Learning how to speak isn't just about accent, although I think having a good (not necessarily perfect) accent is part of the claim to fluency, especially in a pitch-accent language like Japanese.
Some people can get to a convincing accent in a foreign language with very little speaking practice, as long as they do a fair bit of listening. Not perfect, but say 90% there. To give you an example, I learned French in school and had very little practice speaking, and then later went to the same hairdresser in Montreal for four years, and he only realized that I wasn't from France when I told him. Actually practically nobody in Quebec ever seemed to say anything else, and you know that people there are honest to the point of rudeness (Alexandre, I don't know if you're Quebecois, otherwise I'd say you're a case in point

). I don't think they were just trying to flatter me, that would be too anglo. On the other hand, I'm evidently only 90% there because my French (i.e. not Quebecois) landlord heard my non-native accent right away (I wish the same had happened with Japanese, but it didn't).
Another example: in my first year in graduate school there was this guy who my English classmates thought was from Bristol, until he at some point said he was from Brussels and had gone on exchange to Bristol in high school.

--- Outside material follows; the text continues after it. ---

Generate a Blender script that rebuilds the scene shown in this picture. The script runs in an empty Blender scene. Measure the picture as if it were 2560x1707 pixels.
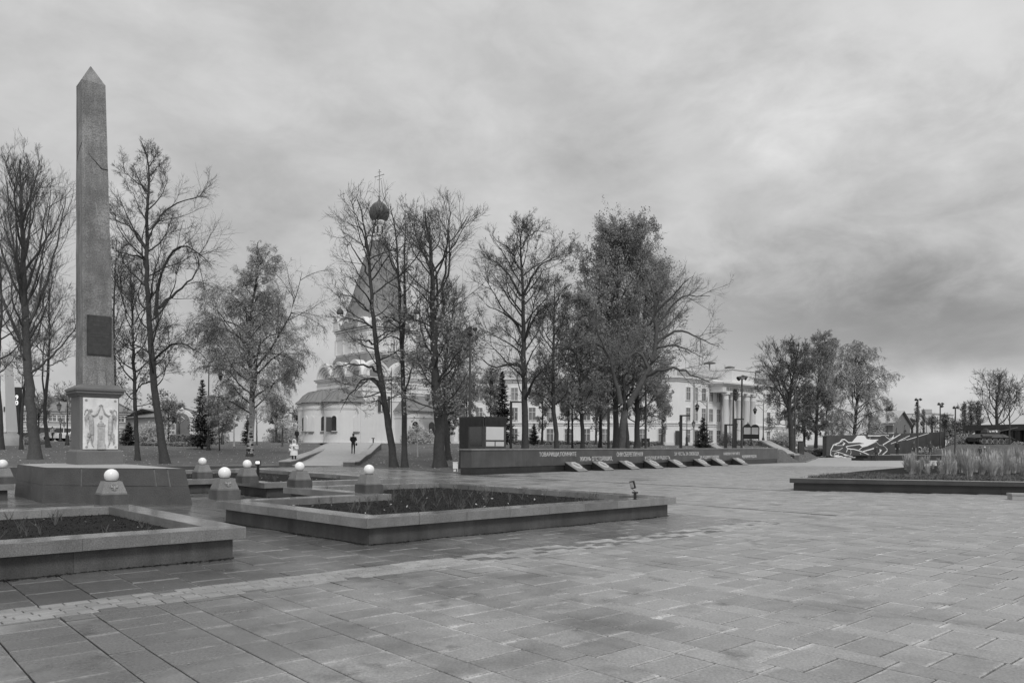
import bpy, math, random
import numpy as np
from mathutils import Vector, Matrix
random.seed(7); RNG=np.random.default_rng(11)
SC=bpy.context.scene; COL=SC.collection
# ---------------------------------------------------------------- camera, sky, sun, exposure
F=1926.0; H0=1107.0; ROLL=0.006; EYE=1.6
cam=bpy.data.cameras.new('camera'); co=bpy.data.objects.new('camera',cam); COL.objects.link(co)
cam.sensor_width=36; cam.lens=36*F/2560; cam.clip_end=3000; cam.clip_start=.05
cam.shift_y=(H0-853.5)/2560
cr,sr=math.cos(ROLL),math.sin(ROLL)
co.matrix_world=Matrix(((cr,-sr,0,0),(0,0,-1,0),(sr,cr,0,EYE),(0,0,0,1)))
SC.camera=co
wd=bpy.data.worlds.new('World'); SC.world=wd; wd.use_nodes=True
def sky_nodes():
    nt=wd.node_tree; N=nt.nodes; L=nt.links
    for n in list(N): N.remove(n)
    out=N.new('ShaderNodeOutputWorld'); bg=N.new('ShaderNodeBackground'); bg.inputs[1].default_value=.1
    L.new(bg.outputs[0],out.inputs[0])
    sk=N.new('ShaderNodeTexSky'); sk.sky_type='NISHITA'; sk.sun_disc=False
    sk.sun_elevation=math.radians(43); sk.sun_rotation=math.radians(161); sk.dust_density=4
    bw=N.new('ShaderNodeRGBToBW'); L.new(sk.outputs[0],bw.inputs[0])
    tc=N.new('ShaderNodeTexCoord')
    def M(op,a,b=None,c=None):
        n=N.new('ShaderNodeMath'); n.operation=op
        for i,v in enumerate((a,b,c)):
            if v is None: continue
            if isinstance(v,(int,float)): n.inputs[i].default_value=v
            else: L.new(v,n.inputs[i])
        return n.outputs[0]
    sx=N.new('ShaderNodeSeparateXYZ'); L.new(tc.outputs['Generated'],sx.inputs[0])
    X,Y,Z=sx.outputs
    zc=M('MAXIMUM',Z,0.0); den=M('ADD',zc,.75)
    cx=N.new('ShaderNodeCombineXYZ'); L.new(X,cx.inputs[0]); L.new(Y,cx.inputs[1]); L.new(M('MULTIPLY',Z,1.9),cx.inputs[2])
    def noise(scale,det,rough,dist,off):
        mp=N.new('ShaderNodeMapping'); mp.inputs['Location'].default_value=off
        mp.inputs['Rotation'].default_value=(0,.45,0)
        L.new(cx.outputs[0],mp.inputs[0])
        n=N.new('ShaderNodeTexNoise'); n.inputs['Scale'].default_value=scale; n.inputs['Detail'].default_value=det
        n.inputs['Roughness'].default_value=rough; n.inputs['Distortion'].default_value=dist
        L.new(mp.outputs[0],n.inputs['Vector']); return n.outputs['Fac']
    n1=noise(3.4,8,.56,.4,(2.9,1.7,0)); n2=noise(10.,6,.6,.3,(7.1,3.3,0))
    c=M('ADD',M('MULTIPLY',M('SUBTRACT',n1,.5),5.0),M('MULTIPLY',M('SUBTRACT',n2,.5),2.4))
    def blob(px,py,wx,wy,amp):
        # a large cloud mass, centred on a direction of the sky
        x=(px-1280)/F; z=(H0-py)/F
        n=math.sqrt(x*x+1+z*z); d=(x/n,1/n,z/n)
        az=M('ARCTAN2',X,Y); el=M('ARCSINE',Z)
        a0=math.atan2(d[0],d[1]); e0=math.asin(d[2])
        u=M('DIVIDE',M('SUBTRACT',az,a0),wx); v=M('DIVIDE',M('SUBTRACT',el,e0),wy)
        # sheared, ragged edge
        v=M('ADD',v,M('MULTIPLY',u,.25)); u=M('ADD',u,M('MULTIPLY',M('SUBTRACT',n1,.5),2.2)); v=M('ADD',v,M('MULTIPLY',M('SUBTRACT',n2,.5),1.8))
        q=M('ADD',M('MULTIPLY',u,u),M('MULTIPLY',v,v))
        return M('MULTIPLY',M('EXPONENT',M('MULTIPLY',q,-1.0)),amp)
    for b in ((2350,800,.26,.07,-2.1),(1980,740,.2,.07,-.8),(1700,1000,.5,.05,-.4),(2250,90,.25,.10,1.5),(1720,540,.07,.08,1.1),
              (2480,965,.18,.03,1.9),(1500,1000,.3,.06,.5),(960,200,.16,.05,.4),(1250,420,.22,.06,-.3),(600,700,.4,.08,-.3)):
        c=M('ADD',c,blob(*b))
    base=M('ADD',5.6,c)
    # overcast sky brightens towards the zenith
    zb=M('ADD',1.0,M('MULTIPLY',M('MAXIMUM',M('SUBTRACT',Z,.5),0),1.6))
    val=M('MULTIPLY',M('MAXIMUM',base,1.2),zb)
    # below the horizon: plain ground tone
    mx=N.new('ShaderNodeMix'); mx.data_type='FLOAT'; mx.inputs[0].default_value=.06
    L.new(val,mx.inputs[2]); L.new(bw.outputs[0],mx.inputs[3])
    L.new(mx.outputs[0],bg.inputs[0])
sky_nodes()
sl=bpy.data.lights.new('sun','SUN'); sl.energy=1.5; sl.angle=math.radians(16); sl.color=(1,.995,.985)
so=bpy.data.objects.new('sun',sl); COL.objects.link(so)
so.rotation_euler=Vector((-.30,.85,-.85)).to_track_quat('-Z','Y').to_euler()
SC.view_settings.view_transform='Standard'; SC.view_settings.look='None'; SC.view_settings.exposure=0.0; SC.view_settings.gamma=1
SC.view_settings.use_curve_mapping=False
SC.cycles.max_bounces=6
# ---------------------------------------------------------------- coordinates
A_=math.radians(41.8); CA,SA=math.cos(A_),math.sin(A_)
U3=Vector((CA,SA,0)); T3=Vector((-SA,CA,0))
def xy(s,t,z=0): return Vector((s*CA-t*SA, s*SA+t*CA, z))
def ray(px,py):
    ux=(px-1280)/F; uy=(H0-py)/F
    return ux*cr-uy*sr, ux*sr+uy*cr
def at(px,py,Y):
    dx,dz=ray(px,py); return Vector((dx*Y,Y,EYE+dz*Y))
def G(px,py,z=0.0):
    dx,dz=ray(px,py); Y=(z-EYE)/dz; return Vector((dx*Y,Y,z))
# plaza edge: polyline (x,y) ordered left to right
WL=Vector((-2.0,38.0,0)); WR=Vector((23.1,66.97,0))
EDGE=[(-60,42),(-30,45.2),(-15.6,51.8),(-11.4,51.8),(-5.4,44.2),(-2.9,40.6),(-2.25,38.6),(23.3,67.3),(26.0,68.5),(39.5,99.0),(75,125),(140,150)]
ET=[x/y for x,y in EDGE]; EY=[y for x,y in EDGE]
ZT=[-2,-.075,-.062,-.045,.338,.352,.372,.40,.42,.56,.62,2]
Z0=[0,0,0,.75,1.1,1.1,0,0,0,0,0,0]
ZK=[.037,.037,.037,.02,.02,.012,.03,.03,.0,.0,.01,.01]
ZM=[1.5,1.5,1.5,1.48,1.42,1.4,1.3,1.2,.1,.1,.5,.5]
def terr(x,y):
    if y<5: return 0
    t=x/y; d=y-np.interp(t,ET,EY)
    if d<=0: return 0
    z=np.interp(t,ZT,Z0)*min(1,d/.6)+np.interp(t,ZT,ZK)*d
    return float(min(z,np.interp(t,ZT,ZM)))
def GT(px,py,y0=30,y1=400):
    "first point where the view ray through a picture position meets the terrain"
    dx,dz=ray(px,py); y=y0
    while y<y1:
        if EYE+dz*y<=terr(dx*y,y): break
        y+=.25
    return Vector((dx*y,y,terr(dx*y,y)))
def TX(px,Y):
    dx,dz=ray(px,H0); return Vector((dx*Y,Y,terr(dx*Y,Y)))
# ---------------------------------------------------------------- objects
def tag(o,label=None,cat=None,group=None,kind=None):
    if label: o['label']=label
    if cat: o['category']=cat
    if group: o['group']=group
    if kind: o['kind']=kind
    return o
def thing(name,label,cat,loc=(0,0,0),rz=0,group=None):
    o=bpy.data.objects.new(name,None); o.empty_display_size=.3; COL.objects.link(o)
    o.location=loc; o.rotation_euler=(0,0,rz)
    return tag(o,label,cat,group)
def wmat(o):
    m=Matrix.LocRotScale(o.location,o.rotation_euler,o.scale)
    return wmat(o.parent)@m if o.parent else m
def link(name,me,parent=None,label=None,kind=None,loc=None,rot=None):
    o=bpy.data.objects.new(name,me); COL.objects.link(o)
    if parent is not None: o.parent=parent
    if loc is not None: o.location=loc
    if rot is not None: o.rotation_euler=rot
    tag(o,label,None,None,kind); return o
def copytree(o,loc=None,rz=None,label=None,parent=None):
    c=o.copy(); COL.objects.link(c)
    if parent is not None: c.parent=parent
    if loc is not None: c.location=loc
    if rz is not None: c.rotation_euler=(0,0,rz)
    if label: c['label']=label
    for ch in list(o.children): copytree(ch,parent=c)
    return c
class MB:
    def __init__(s): s.v=[]; s.f=[]; s.m=[]; s.mi=0
    def add(s,vs,fs):
        b=len(s.v); s.v+= [tuple(v) for v in vs]; s.f+=[tuple(i+b for i in f) for f in fs]; s.m+=[s.mi]*len(fs); return s
    def box(s,c,sz,rz=0,taper=1.0,ty=None):
        "box on its base centre c, size sz, top scaled by taper"
        x,y,z=sz[0]/2,sz[1]/2,sz[2]; ty=taper if ty is None else ty
        cz,sz_=math.cos(rz),math.sin(rz); vs=[]
        for k,tx,tyy in ((0,1,1),(z,taper,ty)):
            for a,b in ((-x,-y),(x,-y),(x,y),(-x,y)):
                a*=tx;b*=tyy; vs.append((c[0]+a*cz-b*sz_,c[1]+a*sz_+b*cz,c[2]+k))
        return s.add(vs,[(3,2,1,0),(4,5,6,7),(0,1,5,4),(1,2,6,5),(2,3,7,6),(3,0,4,7)])
    def prism(s,pts,z0,z1):
        n=len(pts); vs=[(p[0],p[1],z0) for p in pts]+[(p[0],p[1],z1) for p in pts]
        return s.add(vs,[tuple(range(n))[::-1],tuple(range(n,2*n))]+[(i,(i+1)%n,n+(i+1)%n,n+i) for i in range(n)])
    def hexa(s,b,t):
        "arbitrary 4-gon bottom b and top t"
        return s.add(list(b)+list(t),[(3,2,1,0),(4,5,6,7),(0,1,5,4),(1,2,6,5),(2,3,7,6),(3,0,4,7)])
    def tube(s,path,rad,n=8,cap=True):
        P=[Vector(p) for p in path]; R=rad if hasattr(rad,'__len__') else [rad]*len(P); b=len(s.v); k=len(P)
        for i,p in enumerate(P):
            d=(P[min(i+1,k-1)]-P[max(i-1,0)]).normalized()
            a=d.cross(Vector((0,0,1)) if abs(d.z)<.95 else Vector((1,0,0))).normalized(); c=d.cross(a)
            for j in range(n):
                w=2*math.pi*j/n; q=p+(a*math.cos(w)+c*math.sin(w))*R[i]; s.v.append(tuple(q))
        fs=[]
        for i in range(k-1):
            for j in range(n):
                fs.append((b+i*n+j,b+i*n+(j+1)%n,b+(i+1)*n+(j+1)%n,b+(i+1)*n+j))
        if cap: fs+= [tuple(b+j for j in range(n))[::-1],tuple(b+(k-1)*n+j for j in range(n))]
        s.f+=fs; s.m+=[s.mi]*len(fs); return s
    def lathe(s,prof,c=(0,0,0),n=16,a0=0,a1=2*math.pi,sx=1,sy=1,ph=0):
        full=abs(a1-a0-2*math.pi)<1e-6; m=n if full else n+1; b=len(s.v)
        for r,z in prof:
            for j in range(m):
                w=a0+(a1-a0)*j/n+ph; s.v.append((c[0]+r*math.cos(w)*sx,c[1]+r*math.sin(w)*sy,c[2]+z))
        fs=[]
        for i in range(len(prof)-1):
            for j in range(n):
                k=(j+1)%m; fs.append((b+i*m+j,b+i*m+k,b+(i+1)*m+k,b+(i+1)*m+j))
        if full:
            if prof[0][0]>1e-4: fs.append(tuple(b+j for j in range(m))[::-1])
            if prof[-1][0]>1e-4: fs.append(tuple(b+(len(prof)-1)*m+j for j in range(m)))
        s.f+=fs; s.m+=[s.mi]*len(fs); return s
    def xf(s,M,i0=0):
        for i in range(i0,len(s.v)): s.v[i]=tuple(M@Vector(s.v[i]))
        return s
    def mesh(s,name,mat,smooth=False,inv=None):
        me=bpy.data.meshes.new(name); vs=s.v
        if inv is not None: vs=[tuple(inv@Vector(v)) for v in vs]
        me.from_pydata(vs,[],s.f)
        for m in (mat if isinstance(mat,(list,tuple)) else [mat]): me.materials.append(m)
        if isinstance(mat,(list,tuple)): me.polygons.foreach_set('material_index',s.m)
        if smooth:
            me.polygons.foreach_set('use_smooth',[True]*len(me.polygons))
            try: me.set_sharp_from_angle(angle=math.radians(42))
            except Exception: pass
        me.update(); return me
    def obj(s,name,mat,parent=None,world=False,smooth=False,label=None,kind=None,cat=None,group=None):
        "world=True: the vertices are world positions; they are brought into the parent's frame"
        inv=wmat(parent).inverted() if (world and parent is not None) else None
        o=link(name,s.mesh(name,mat,smooth,inv),parent,label,kind)
        tag(o,None,cat,group); return o
def npmesh(name,V,Fc,mat,smooth=False,attr=None):
    "fast mesh: V (n,3), Fc (m,k)"
    me=bpy.data.meshes.new(name); V=np.asarray(V,dtype=np.float32); Fc=np.asarray(Fc,dtype=np.int32); m,k=Fc.shape
    me.vertices.add(len(V)); me.vertices.foreach_set('co',V.ravel())
    me.loops.add(m*k); me.loops.foreach_set('vertex_index',Fc.ravel())
    me.polygons.add(m); me.polygons.foreach_set('loop_start',np.arange(0,m*k,k,dtype=np.int32))
    me.polygons.foreach_set('use_smooth',np.full(m,bool(smooth)))
    me.update(calc_edges=True); me.materials.append(mat); return me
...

So I wouldn't dismiss Realism's claim to having virtually no accent. I would say that if your native language is German or Italian, perhaps also Swedish, it's entirely possible that you have very little accent in Japanese even without much practice. But I have never, ever met a native speaker of English or French who didn't have a noticeable accent in Japanese -- that is, noticeable even to the non-native like me.
But I agree that obtaining a "perfect" accent is entirely possible, but indeed usually requires professional instruction.
In Montreal, for example, there used to be many call centres, and several companies offered training to rid people of their non-native accents (as in India, incidentally). Many French Canadian actors also take accent reduction/elimination training to learn how to speak "standard American" so they can get jobs as extras in US movies. Actors learn to erase their native accents and acquire new accents all the time, so it's definitely not out of the question. Plus you never know how many non-native speakers with perfect accents you've met in your life... the nature of it is that you can't tell.
That aside, I don't think shadowing will do much for you except get the flow of the language right. You're probably better off repeating the native speaker audio recording until you memorize the phrase, so you can use it and modify parts of it when the need arises.